## Begin DATA EXCERPT

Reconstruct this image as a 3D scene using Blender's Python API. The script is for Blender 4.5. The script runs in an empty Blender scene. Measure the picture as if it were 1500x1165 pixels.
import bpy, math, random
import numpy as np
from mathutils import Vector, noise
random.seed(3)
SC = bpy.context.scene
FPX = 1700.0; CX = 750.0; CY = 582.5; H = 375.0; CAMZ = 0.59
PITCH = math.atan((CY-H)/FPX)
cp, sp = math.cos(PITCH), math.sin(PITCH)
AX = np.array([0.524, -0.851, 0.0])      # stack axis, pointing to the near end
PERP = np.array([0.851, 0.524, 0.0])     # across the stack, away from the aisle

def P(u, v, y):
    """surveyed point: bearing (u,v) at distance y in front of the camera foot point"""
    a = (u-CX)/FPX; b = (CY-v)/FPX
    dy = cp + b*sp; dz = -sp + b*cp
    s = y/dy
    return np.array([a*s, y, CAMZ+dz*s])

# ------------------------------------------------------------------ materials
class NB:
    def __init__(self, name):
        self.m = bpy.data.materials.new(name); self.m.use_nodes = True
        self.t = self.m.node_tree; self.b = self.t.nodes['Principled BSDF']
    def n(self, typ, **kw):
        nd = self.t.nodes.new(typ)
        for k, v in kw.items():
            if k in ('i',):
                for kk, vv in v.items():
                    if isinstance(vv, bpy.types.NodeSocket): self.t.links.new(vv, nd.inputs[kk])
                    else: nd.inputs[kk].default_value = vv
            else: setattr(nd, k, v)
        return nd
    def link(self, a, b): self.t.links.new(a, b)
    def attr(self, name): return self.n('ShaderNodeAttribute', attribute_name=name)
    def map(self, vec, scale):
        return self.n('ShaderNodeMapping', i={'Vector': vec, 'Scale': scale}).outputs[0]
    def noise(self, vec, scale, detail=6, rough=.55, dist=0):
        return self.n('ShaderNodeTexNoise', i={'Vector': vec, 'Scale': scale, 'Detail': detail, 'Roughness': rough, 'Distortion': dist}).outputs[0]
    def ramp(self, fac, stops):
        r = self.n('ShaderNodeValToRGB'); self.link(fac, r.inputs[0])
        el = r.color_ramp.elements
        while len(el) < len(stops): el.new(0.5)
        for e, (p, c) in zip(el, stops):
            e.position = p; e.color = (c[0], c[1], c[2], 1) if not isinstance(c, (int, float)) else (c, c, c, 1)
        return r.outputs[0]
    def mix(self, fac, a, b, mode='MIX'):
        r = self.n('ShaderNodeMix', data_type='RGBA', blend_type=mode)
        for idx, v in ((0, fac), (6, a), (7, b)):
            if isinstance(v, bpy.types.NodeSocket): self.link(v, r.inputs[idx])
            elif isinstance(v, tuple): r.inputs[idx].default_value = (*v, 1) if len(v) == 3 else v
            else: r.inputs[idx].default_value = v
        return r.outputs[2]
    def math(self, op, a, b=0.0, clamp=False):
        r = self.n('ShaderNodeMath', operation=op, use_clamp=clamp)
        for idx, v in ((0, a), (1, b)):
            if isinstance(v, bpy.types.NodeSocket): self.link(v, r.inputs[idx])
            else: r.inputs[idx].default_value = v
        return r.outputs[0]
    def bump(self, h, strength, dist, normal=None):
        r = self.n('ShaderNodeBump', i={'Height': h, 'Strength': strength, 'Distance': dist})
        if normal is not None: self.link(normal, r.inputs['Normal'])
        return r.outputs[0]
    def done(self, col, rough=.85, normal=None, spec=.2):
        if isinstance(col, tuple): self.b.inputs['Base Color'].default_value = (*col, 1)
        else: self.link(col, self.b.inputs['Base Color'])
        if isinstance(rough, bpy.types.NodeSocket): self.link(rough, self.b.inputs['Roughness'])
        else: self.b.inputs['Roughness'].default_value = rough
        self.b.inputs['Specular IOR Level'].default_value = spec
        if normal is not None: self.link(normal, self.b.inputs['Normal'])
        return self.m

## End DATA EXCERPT

#### WORK TO DO:
Identify each line holding the string "scene", and copy it out.

#### THE RESPONSE:
Reconstruct this image as a 3D scene using Blender's Python API. The script is for Blender 4.5. The script runs in an empty Blender scene. Measure the picture as if it were 1500x1165 pixels.
SC = bpy.context.scene